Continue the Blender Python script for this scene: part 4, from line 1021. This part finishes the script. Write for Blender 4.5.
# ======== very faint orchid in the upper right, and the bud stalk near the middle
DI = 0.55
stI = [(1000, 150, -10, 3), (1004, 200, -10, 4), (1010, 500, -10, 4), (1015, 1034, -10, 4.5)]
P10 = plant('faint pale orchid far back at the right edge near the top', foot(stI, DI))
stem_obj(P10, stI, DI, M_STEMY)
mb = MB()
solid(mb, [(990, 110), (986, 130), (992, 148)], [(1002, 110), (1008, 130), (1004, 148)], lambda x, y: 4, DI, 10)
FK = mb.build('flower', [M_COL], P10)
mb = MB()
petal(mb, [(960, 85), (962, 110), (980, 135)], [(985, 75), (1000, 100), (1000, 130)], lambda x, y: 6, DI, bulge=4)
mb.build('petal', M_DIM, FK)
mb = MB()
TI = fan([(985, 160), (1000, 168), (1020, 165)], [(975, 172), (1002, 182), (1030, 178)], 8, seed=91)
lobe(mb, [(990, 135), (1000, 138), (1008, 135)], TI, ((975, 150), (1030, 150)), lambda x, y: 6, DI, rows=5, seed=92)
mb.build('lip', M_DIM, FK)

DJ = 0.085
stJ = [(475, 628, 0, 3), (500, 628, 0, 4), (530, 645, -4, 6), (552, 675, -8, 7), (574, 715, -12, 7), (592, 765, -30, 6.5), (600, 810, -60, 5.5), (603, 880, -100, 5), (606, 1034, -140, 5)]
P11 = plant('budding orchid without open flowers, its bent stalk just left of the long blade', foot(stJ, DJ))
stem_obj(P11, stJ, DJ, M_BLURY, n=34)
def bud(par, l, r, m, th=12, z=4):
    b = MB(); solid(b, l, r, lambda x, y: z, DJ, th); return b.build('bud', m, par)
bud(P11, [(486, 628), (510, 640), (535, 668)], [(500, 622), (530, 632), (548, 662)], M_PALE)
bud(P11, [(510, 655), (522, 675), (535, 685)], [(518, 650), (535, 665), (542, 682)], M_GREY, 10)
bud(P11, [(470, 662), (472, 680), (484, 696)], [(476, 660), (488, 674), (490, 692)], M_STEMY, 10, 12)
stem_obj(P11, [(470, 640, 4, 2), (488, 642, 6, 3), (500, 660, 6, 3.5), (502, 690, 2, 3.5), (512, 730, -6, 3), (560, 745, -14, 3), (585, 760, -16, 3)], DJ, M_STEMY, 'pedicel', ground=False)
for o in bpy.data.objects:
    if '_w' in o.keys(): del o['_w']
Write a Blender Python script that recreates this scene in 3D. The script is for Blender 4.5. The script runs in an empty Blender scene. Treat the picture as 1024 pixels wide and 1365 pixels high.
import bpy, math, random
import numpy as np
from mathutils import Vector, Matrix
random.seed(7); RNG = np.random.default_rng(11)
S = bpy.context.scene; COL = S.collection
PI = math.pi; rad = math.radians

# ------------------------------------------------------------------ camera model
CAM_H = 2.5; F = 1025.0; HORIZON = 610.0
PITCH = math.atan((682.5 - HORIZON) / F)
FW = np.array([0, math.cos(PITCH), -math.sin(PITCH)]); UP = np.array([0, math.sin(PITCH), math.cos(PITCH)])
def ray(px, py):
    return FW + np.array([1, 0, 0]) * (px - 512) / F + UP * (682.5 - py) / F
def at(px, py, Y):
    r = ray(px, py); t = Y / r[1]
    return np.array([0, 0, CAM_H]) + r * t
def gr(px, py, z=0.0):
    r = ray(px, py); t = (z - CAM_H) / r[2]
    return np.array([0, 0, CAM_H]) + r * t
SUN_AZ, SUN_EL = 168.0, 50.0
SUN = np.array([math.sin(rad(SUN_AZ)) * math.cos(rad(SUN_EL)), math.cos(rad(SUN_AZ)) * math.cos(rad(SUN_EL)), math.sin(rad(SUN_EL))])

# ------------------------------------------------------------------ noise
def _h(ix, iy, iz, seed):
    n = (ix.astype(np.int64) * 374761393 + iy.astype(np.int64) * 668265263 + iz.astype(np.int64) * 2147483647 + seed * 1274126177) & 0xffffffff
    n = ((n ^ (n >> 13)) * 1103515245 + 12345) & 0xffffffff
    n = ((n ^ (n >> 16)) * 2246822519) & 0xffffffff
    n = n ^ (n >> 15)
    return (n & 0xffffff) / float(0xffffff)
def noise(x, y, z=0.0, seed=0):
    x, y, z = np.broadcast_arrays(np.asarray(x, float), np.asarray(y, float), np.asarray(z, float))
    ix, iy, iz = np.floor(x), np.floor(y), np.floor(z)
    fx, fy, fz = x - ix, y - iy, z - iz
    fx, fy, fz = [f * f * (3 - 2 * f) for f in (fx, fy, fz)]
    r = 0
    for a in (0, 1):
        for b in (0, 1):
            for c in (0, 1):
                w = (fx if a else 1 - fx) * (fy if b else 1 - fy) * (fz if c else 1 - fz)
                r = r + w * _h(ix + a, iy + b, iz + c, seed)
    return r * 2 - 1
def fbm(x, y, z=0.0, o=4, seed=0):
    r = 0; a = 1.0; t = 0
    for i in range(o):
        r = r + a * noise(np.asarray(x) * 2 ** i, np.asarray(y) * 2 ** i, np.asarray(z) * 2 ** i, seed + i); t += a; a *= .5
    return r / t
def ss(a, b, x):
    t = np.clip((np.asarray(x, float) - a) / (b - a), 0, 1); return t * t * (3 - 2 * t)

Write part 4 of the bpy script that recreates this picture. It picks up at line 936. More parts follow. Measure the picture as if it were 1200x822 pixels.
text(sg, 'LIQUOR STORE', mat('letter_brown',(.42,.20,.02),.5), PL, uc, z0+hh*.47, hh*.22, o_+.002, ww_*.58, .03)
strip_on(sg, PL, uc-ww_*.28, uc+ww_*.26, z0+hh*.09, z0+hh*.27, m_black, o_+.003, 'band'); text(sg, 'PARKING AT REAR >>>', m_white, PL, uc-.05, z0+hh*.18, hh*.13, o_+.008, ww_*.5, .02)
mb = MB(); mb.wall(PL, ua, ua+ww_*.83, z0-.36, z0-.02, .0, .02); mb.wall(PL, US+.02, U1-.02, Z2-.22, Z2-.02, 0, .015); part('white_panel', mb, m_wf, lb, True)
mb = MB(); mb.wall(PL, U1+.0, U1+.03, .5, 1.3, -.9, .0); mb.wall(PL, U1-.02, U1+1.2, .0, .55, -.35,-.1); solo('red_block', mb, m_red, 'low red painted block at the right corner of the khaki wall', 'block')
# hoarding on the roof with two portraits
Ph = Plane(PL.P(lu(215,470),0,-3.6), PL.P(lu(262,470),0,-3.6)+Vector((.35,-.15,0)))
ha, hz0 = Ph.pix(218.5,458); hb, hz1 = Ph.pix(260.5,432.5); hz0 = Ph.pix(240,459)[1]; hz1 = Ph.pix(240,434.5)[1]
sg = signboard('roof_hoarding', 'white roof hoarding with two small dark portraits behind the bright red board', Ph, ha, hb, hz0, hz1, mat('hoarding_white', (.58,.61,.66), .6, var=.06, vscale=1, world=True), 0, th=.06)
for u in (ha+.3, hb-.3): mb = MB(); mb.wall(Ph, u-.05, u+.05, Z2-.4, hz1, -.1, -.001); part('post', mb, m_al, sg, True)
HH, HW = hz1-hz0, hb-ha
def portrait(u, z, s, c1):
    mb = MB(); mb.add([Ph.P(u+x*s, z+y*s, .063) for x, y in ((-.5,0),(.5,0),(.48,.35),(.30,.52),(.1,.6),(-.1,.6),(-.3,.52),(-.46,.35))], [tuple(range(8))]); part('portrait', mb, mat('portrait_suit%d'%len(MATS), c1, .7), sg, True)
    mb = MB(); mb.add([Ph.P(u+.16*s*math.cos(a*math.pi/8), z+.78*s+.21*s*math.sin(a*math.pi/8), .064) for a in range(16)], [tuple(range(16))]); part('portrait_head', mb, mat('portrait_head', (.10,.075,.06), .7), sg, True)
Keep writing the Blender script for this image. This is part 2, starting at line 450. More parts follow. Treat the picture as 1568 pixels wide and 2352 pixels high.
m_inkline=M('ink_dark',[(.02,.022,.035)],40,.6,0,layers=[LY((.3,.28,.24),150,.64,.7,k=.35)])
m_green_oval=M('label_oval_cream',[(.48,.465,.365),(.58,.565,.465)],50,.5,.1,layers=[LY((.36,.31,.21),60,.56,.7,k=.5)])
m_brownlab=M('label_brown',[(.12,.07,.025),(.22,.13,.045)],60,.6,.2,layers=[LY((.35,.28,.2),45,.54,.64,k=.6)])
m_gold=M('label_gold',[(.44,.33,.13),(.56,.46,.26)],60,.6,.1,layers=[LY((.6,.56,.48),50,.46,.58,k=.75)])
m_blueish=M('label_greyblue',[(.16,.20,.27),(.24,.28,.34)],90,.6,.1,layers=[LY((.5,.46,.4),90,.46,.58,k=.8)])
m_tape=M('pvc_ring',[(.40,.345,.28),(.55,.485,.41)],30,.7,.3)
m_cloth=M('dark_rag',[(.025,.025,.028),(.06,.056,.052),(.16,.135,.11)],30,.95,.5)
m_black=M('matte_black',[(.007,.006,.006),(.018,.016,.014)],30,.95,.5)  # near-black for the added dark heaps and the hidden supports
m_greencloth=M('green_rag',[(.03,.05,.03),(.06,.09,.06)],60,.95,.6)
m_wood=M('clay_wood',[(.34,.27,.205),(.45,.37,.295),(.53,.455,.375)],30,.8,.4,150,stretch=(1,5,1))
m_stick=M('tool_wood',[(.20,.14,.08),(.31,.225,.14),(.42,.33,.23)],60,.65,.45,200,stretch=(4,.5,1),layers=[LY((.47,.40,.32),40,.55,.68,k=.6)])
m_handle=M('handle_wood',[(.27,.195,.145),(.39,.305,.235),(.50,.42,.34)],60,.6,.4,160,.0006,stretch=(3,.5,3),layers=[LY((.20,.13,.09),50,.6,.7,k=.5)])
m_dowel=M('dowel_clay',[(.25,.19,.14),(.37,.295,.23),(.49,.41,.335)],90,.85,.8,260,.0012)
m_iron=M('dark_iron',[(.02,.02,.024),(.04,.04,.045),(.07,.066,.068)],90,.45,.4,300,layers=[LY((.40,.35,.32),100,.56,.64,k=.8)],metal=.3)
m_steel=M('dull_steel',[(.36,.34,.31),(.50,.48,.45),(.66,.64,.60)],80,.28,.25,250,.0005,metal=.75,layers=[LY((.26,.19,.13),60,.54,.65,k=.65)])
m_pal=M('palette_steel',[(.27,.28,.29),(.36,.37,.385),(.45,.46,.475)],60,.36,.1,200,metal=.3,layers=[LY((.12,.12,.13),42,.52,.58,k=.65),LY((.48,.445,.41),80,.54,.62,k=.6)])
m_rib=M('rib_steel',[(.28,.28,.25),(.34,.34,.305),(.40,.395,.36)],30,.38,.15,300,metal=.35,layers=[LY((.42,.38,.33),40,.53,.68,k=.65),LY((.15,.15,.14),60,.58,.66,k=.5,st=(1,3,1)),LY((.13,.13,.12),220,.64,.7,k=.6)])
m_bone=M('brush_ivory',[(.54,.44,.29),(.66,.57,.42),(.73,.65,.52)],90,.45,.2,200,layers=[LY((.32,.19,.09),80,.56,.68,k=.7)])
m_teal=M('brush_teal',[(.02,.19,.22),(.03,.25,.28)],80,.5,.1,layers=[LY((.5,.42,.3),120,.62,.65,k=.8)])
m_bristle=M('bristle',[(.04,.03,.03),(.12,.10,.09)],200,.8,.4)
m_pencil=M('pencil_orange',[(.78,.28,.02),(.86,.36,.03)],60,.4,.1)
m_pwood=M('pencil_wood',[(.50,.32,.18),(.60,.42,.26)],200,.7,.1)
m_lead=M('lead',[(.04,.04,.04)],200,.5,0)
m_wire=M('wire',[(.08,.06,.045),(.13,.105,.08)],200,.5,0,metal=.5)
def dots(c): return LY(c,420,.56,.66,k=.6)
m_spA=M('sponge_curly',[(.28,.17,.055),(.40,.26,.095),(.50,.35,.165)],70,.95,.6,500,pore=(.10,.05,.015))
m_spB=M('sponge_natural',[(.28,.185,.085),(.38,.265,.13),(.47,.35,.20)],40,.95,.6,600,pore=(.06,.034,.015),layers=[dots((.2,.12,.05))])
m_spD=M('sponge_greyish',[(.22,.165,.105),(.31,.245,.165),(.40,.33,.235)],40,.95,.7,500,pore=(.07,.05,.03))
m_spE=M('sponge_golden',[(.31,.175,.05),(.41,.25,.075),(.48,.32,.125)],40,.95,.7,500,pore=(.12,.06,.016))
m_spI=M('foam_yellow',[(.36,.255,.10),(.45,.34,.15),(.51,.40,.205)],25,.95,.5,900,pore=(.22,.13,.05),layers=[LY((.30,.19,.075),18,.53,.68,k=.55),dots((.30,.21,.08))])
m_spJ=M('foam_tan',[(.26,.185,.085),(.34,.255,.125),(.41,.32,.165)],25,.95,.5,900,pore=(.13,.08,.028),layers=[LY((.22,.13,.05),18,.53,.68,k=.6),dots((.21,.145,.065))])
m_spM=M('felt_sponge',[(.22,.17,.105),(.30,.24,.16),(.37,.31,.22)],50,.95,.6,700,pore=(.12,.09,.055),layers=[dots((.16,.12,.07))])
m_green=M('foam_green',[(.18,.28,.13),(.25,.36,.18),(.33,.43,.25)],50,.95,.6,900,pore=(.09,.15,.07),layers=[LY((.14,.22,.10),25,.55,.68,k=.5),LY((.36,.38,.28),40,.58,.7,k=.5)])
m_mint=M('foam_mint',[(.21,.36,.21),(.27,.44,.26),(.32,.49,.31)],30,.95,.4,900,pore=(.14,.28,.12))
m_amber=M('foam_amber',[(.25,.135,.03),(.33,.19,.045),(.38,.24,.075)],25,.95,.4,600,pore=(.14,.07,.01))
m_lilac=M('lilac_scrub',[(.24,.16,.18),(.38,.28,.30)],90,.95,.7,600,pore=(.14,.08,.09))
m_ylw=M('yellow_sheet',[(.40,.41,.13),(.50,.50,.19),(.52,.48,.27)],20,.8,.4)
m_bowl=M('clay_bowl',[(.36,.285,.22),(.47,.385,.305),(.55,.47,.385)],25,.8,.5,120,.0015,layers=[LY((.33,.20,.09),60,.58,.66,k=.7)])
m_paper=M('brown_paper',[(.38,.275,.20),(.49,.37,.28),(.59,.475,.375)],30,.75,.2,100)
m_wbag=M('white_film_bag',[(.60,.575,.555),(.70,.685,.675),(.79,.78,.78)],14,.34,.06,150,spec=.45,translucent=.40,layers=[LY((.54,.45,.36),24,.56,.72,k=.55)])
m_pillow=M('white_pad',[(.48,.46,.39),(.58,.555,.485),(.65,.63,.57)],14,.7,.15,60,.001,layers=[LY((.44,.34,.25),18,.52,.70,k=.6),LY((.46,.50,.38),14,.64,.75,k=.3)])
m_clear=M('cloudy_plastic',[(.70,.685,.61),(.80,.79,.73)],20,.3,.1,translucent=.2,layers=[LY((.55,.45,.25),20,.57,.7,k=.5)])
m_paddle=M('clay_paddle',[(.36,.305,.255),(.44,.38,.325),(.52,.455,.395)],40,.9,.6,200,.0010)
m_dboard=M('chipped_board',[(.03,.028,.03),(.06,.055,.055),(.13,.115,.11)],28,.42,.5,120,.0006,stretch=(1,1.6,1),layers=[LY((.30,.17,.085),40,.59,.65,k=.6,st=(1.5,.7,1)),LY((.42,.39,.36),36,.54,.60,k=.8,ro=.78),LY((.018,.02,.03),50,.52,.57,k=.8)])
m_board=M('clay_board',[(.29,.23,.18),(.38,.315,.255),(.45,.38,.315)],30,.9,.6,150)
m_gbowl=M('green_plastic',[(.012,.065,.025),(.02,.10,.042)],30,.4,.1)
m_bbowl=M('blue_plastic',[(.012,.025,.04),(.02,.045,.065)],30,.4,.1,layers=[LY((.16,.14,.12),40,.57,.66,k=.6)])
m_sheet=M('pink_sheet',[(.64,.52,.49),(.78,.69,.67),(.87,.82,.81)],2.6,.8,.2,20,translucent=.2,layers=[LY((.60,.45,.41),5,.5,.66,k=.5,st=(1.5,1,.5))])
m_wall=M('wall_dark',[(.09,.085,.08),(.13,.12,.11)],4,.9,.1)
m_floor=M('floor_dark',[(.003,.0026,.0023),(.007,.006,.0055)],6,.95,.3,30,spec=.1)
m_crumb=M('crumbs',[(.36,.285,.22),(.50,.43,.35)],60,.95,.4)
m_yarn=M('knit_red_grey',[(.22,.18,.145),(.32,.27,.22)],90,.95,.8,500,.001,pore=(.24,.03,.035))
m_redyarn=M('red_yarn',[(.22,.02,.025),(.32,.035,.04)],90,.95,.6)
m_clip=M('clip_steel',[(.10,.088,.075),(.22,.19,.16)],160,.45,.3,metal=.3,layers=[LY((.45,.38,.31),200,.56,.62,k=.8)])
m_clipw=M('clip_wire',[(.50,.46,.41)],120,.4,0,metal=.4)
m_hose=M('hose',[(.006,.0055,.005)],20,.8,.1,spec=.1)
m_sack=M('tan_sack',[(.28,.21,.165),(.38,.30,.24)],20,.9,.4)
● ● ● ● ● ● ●
> SET TASK:
Your task is to retype the entries verbatim, starting with the line that holds "Write a Blender" and stopping after the line that holds "SUN = np.array([math.sin(rad(SUN_AZ))".

> TASK RESULT:
Write a Blender Python script that recreates this scene in 3D. The script is for Blender 4.5. The script runs in an empty Blender scene. Treat the picture as 1024 pixels wide and 1365 pixels high.
import bpy, math, random
import numpy as np
from mathutils import Vector, Matrix
random.seed(7); RNG = np.random.default_rng(11)
S = bpy.context.scene; COL = S.collection
PI = math.pi; rad = math.radians

# ------------------------------------------------------------------ camera model
CAM_H = 2.5; F = 1025.0; HORIZON = 610.0
PITCH = math.atan((682.5 - HORIZON) / F)
FW = np.array([0, math.cos(PITCH), -math.sin(PITCH)]); UP = np.array([0, math.sin(PITCH), math.cos(PITCH)])
def ray(px, py):
    return FW + np.array([1, 0, 0]) * (px - 512) / F + UP * (682.5 - py) / F
def at(px, py, Y):
    r = ray(px, py); t = Y / r[1]
    return np.array([0, 0, CAM_H]) + r * t
def gr(px, py, z=0.0):
    r = ray(px, py); t = (z - CAM_H) / r[2]
    return np.array([0, 0, CAM_H]) + r * t
SUN_AZ, SUN_EL = 168.0, 50.0
SUN = np.array([math.sin(rad(SUN_AZ)) * math.cos(rad(SUN_EL)), math.cos(rad(SUN_AZ)) * math.cos(rad(SUN_EL)), math.sin(rad(SUN_EL))])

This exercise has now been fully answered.